America’s Slow Embrace of World Music

African and Afro-Caribbean music have sent some shoots through the American scene. Nightclubs pulse to dancehall and reggaeton. The Broadway musical Fela! spotlighted the Nigerian music giant and political activist Fela Kuti and the prowess of the production’s backup band, the Brooklyn, N.Y.-based Afrobeat group Antibalas. The Malian Tuareg band Tinariwenshook Coachella last year. These days, fans of the all-white quartet Vampire Weekend can hear the Congolese dance music soukous weave through the band’s maddeningly catchy song Cape Cod Kwassa Kwassa. 

Across the Atlantic, black world music is a vital part of the mainstream scene. In France, music from Africa and the African diaspora regularly shows up on the hit parade. In the United Kingdom, African musicians sell out major concert halls in London almost every week, said Simon Broughton, co-editor of The Rough Guide to World Music and editor of the magazineSonglines. In the United States, African music has left its imprint on American artists who collaborate with and borrow from Africans, but “we don’t have our African Bob Marley yet,” said Georges Collinet, the longtime host of the weekly public radio show Afro-pop Worldwide. 

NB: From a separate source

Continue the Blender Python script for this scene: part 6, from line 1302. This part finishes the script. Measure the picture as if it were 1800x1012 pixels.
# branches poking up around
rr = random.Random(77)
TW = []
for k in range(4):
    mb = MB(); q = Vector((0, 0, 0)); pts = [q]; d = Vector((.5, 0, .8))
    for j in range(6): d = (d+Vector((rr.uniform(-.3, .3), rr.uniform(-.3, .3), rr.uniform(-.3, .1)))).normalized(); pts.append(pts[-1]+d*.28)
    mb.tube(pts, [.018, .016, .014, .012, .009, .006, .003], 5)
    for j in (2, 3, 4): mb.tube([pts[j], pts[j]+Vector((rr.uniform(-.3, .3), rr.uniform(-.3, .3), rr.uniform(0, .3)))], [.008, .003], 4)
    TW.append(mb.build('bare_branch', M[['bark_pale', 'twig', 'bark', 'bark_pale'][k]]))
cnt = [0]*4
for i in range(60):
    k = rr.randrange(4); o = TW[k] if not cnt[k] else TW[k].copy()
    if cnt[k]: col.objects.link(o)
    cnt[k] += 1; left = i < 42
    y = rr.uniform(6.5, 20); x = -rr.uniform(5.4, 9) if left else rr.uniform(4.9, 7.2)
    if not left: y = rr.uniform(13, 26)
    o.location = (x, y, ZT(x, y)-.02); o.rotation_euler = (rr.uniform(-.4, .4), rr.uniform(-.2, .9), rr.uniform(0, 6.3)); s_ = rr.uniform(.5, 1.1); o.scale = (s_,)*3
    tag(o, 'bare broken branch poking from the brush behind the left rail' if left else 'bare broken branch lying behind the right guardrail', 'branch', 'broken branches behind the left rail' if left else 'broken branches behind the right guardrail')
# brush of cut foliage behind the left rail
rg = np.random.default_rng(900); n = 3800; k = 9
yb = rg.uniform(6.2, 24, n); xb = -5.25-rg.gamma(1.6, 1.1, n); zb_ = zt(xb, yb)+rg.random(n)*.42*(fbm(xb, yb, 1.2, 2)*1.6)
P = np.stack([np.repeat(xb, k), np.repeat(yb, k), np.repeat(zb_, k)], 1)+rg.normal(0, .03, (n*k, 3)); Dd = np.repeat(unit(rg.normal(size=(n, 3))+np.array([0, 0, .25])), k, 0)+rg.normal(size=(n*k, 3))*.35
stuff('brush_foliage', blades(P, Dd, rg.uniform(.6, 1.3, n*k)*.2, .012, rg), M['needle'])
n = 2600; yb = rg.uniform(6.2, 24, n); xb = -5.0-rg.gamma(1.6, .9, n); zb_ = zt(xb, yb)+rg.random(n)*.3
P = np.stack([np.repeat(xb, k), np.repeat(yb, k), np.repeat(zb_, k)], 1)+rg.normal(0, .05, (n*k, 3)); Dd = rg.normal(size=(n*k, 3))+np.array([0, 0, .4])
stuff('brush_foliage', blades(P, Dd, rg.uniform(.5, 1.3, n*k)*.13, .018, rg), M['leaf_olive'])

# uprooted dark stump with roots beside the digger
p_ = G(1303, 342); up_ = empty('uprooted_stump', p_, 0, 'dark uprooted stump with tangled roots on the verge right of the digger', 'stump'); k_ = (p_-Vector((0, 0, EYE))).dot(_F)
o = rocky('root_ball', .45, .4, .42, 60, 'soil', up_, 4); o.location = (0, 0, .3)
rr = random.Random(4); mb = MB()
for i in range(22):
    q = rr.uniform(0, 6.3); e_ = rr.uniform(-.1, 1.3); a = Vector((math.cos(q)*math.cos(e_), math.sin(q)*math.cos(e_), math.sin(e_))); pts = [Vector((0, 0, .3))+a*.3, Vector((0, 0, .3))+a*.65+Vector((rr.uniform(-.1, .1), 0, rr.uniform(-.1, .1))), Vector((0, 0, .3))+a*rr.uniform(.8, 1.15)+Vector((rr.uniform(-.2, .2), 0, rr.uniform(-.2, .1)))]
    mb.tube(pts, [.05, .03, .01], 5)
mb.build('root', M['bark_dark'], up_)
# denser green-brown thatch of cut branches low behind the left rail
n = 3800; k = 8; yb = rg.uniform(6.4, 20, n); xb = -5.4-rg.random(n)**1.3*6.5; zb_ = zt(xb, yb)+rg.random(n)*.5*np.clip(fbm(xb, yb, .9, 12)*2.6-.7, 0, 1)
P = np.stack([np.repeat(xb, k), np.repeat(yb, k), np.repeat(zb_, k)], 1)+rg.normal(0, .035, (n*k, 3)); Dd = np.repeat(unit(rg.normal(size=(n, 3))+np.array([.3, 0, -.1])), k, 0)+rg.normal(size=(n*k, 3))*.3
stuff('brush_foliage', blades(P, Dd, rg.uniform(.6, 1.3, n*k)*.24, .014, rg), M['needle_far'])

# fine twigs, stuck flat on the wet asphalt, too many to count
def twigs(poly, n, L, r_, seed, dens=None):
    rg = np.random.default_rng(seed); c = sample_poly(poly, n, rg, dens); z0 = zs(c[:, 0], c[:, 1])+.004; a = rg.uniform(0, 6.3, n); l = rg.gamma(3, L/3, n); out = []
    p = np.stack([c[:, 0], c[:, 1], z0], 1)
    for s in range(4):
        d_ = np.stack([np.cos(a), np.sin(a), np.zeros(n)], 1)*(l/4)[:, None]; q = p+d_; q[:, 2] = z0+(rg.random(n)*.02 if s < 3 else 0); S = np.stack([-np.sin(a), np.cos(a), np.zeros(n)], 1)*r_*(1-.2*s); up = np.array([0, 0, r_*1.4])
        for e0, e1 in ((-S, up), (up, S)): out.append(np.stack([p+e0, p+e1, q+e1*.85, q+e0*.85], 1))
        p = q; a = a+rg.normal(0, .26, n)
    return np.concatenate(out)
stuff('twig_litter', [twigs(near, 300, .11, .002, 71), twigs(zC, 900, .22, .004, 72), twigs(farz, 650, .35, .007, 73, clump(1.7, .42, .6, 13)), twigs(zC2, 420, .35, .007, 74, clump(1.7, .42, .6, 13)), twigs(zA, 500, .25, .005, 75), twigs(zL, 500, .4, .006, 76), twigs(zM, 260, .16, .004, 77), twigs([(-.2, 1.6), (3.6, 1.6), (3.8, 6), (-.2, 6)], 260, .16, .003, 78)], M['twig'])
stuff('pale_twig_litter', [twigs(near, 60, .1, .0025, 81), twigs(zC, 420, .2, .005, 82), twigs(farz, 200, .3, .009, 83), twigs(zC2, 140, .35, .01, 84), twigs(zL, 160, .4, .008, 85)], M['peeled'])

African music is the foundation of much of the world’s popular music, according to Dan Storper, founder and CEO of the record label Putumayo World Music. American music influences global pop music, and American hip-hop, rock, jazz, R&B can trace their tangled roots back to gospel, which in turn goes back to slave spirituals and the griot tradition. But contemporary African musicians have been listening to American musical exports, too, and they have appropriated them, recast and embellished them, fused them with the music they grew up with. The music from Africa went to the New World, came back again in a different form and goes out again over CDs and the Internet, creating a musical loop. 

“There’s nothing that is entirely pure anymore,” Storper said. “There might be music that someone is making in a village. But what gets out and gets popular has all sorts of influences.” 

Some of Africa’s most popular acts sound almost entirely like bands you’d hear on an American Top 40 station, like Nigeria’s R&B stars P-Square, composed of identical twins Peter and Paul Okoye. Some clearly merge homegrown and outside musical influences, like the increasingly popular South African kwaito, which Storper describes as “techno-meets-African-music.” You can best hear that braiding of local and imported influences among African jazz and fusion artists, like the South African band Freshlyground, singer and songwriter Eric Wainaina of Kenya, guitarist Lionel Loueke of Benin, and drummer Mokhtar Samba, whose family is from Senegal and Morocco.